• **DATA BLOCK**:
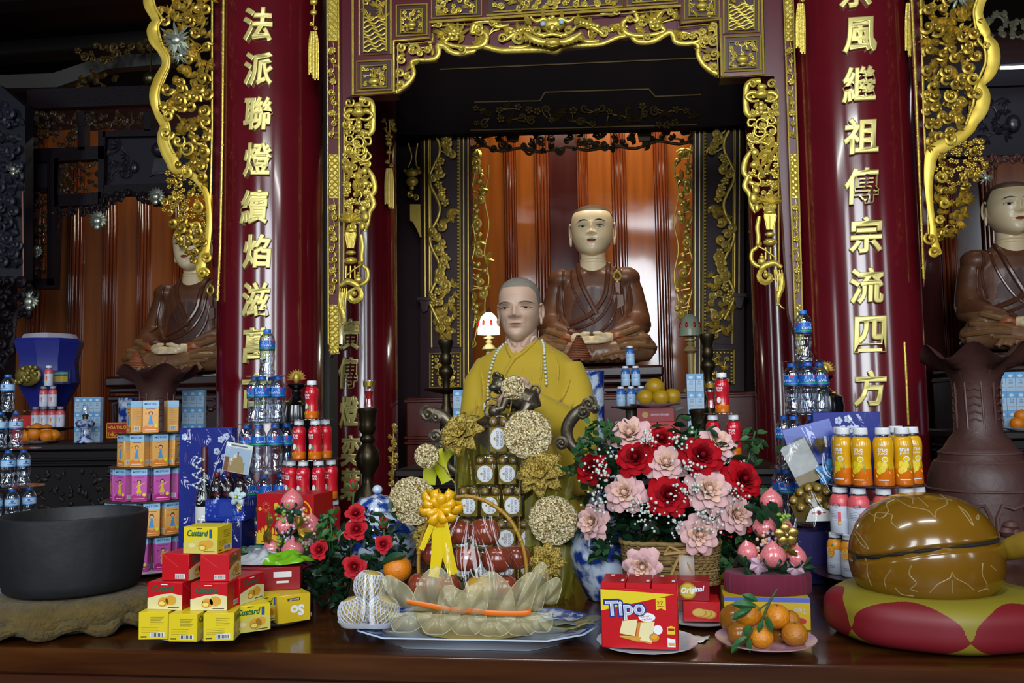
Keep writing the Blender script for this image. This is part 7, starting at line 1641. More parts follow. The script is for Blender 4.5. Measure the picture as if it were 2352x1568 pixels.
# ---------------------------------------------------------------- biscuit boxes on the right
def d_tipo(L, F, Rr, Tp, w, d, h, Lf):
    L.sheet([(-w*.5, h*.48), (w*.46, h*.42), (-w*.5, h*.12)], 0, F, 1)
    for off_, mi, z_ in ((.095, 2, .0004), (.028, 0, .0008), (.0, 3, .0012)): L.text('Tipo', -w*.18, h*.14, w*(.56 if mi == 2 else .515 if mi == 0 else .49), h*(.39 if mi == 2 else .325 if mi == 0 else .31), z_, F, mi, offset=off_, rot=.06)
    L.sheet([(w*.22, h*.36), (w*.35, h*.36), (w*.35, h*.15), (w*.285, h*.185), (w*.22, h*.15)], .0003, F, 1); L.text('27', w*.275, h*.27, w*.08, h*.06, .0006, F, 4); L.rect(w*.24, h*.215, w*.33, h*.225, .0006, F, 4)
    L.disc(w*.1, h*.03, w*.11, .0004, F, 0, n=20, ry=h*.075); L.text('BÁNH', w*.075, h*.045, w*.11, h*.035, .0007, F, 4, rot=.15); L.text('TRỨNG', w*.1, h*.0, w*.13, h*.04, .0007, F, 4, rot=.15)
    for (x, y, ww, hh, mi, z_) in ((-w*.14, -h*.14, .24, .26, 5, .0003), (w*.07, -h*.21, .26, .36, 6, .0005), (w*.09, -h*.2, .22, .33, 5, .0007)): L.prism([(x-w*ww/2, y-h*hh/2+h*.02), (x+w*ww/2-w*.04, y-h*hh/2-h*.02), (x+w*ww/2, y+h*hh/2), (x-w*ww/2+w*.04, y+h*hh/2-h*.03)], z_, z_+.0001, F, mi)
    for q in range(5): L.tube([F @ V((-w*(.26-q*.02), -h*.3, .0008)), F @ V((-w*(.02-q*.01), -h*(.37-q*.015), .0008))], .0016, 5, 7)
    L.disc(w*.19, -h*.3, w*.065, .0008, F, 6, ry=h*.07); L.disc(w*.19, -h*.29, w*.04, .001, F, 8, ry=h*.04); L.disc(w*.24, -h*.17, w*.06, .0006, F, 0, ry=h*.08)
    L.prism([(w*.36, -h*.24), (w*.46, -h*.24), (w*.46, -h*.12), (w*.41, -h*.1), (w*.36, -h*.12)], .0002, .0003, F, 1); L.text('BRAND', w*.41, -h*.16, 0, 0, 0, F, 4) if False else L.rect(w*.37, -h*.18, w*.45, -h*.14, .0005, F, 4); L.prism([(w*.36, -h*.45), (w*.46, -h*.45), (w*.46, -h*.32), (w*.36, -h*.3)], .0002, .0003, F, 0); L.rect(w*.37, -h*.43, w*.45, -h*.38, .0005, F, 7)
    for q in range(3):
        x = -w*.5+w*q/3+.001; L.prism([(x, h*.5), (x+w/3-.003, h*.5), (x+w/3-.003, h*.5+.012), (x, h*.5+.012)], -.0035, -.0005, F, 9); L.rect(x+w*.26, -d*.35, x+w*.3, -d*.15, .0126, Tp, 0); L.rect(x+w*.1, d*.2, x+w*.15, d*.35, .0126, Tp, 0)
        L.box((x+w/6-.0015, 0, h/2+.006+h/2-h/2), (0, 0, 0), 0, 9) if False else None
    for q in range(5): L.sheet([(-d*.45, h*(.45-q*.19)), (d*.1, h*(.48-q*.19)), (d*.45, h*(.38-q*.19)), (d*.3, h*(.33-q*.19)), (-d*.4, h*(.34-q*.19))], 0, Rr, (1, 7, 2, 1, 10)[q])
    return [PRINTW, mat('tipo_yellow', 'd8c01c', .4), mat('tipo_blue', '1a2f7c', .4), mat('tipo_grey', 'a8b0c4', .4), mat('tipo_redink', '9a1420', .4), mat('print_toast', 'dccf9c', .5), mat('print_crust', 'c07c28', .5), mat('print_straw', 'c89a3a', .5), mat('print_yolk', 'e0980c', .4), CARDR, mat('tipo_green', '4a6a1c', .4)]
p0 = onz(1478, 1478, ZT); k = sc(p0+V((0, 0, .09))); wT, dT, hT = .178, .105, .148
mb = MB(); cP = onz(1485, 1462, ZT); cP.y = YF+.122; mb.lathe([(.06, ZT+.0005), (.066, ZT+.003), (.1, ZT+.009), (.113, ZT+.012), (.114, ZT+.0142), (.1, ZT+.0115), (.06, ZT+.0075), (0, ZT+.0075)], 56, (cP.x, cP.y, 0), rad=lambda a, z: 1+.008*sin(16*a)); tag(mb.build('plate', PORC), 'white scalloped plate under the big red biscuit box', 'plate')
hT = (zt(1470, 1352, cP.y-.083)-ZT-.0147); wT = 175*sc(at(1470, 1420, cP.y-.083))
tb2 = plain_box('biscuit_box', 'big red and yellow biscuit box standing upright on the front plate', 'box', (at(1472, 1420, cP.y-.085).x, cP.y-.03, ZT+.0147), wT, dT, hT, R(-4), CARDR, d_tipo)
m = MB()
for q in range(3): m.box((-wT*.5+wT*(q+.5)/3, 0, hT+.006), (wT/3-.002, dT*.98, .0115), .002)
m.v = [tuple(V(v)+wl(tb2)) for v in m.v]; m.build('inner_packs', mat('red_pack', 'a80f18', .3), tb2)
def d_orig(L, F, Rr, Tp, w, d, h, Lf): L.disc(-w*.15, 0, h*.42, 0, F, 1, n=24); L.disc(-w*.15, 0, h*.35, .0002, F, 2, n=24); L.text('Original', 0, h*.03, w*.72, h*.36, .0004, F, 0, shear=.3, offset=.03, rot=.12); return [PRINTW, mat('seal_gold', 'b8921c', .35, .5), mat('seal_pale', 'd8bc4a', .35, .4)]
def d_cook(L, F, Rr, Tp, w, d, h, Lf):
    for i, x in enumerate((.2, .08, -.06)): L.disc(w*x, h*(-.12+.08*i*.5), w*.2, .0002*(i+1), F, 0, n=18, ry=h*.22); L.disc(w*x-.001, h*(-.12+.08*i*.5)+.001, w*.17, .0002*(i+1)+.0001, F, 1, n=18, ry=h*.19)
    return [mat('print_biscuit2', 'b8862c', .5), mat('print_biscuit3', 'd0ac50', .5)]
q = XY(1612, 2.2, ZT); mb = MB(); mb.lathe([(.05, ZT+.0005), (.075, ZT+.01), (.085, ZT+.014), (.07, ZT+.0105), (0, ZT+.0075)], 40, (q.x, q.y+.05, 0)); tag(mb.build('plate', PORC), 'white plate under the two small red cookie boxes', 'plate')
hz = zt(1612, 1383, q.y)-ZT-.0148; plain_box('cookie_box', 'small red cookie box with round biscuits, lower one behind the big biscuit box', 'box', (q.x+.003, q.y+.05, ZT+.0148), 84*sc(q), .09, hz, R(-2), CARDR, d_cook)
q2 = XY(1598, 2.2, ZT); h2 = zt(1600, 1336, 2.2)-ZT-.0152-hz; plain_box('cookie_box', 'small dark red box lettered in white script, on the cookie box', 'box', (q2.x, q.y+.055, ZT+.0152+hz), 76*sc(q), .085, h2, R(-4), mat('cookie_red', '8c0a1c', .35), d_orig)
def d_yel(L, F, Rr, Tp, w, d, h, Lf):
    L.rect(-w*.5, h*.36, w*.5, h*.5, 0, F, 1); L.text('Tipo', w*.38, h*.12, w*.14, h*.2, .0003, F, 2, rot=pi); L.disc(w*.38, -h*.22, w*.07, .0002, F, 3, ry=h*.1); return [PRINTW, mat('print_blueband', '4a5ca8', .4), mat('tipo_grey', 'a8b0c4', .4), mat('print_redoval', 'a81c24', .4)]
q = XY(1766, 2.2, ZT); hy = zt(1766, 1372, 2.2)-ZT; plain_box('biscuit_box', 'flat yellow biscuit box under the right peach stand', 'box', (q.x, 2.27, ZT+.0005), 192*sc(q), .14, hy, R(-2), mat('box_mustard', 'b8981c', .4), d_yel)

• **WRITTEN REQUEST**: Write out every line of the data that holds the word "script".

• **TASK RESULT**:
Keep writing the Blender script for this image. This is part 7, starting at line 1641. More parts follow. The script is for Blender 4.5. Measure the picture as if it were 2352x1568 pixels.
q2 = XY(1598, 2.2, ZT); h2 = zt(1600, 1336, 2.2)-ZT-.0152-hz; plain_box('cookie_box', 'small dark red box lettered in white script, on the cookie box', 'box', (q2.x, q.y+.055, ZT+.0152+hz), 76*sc(q), .085, h2, R(-4), mat('cookie_red', '8c0a1c', .35), d_orig)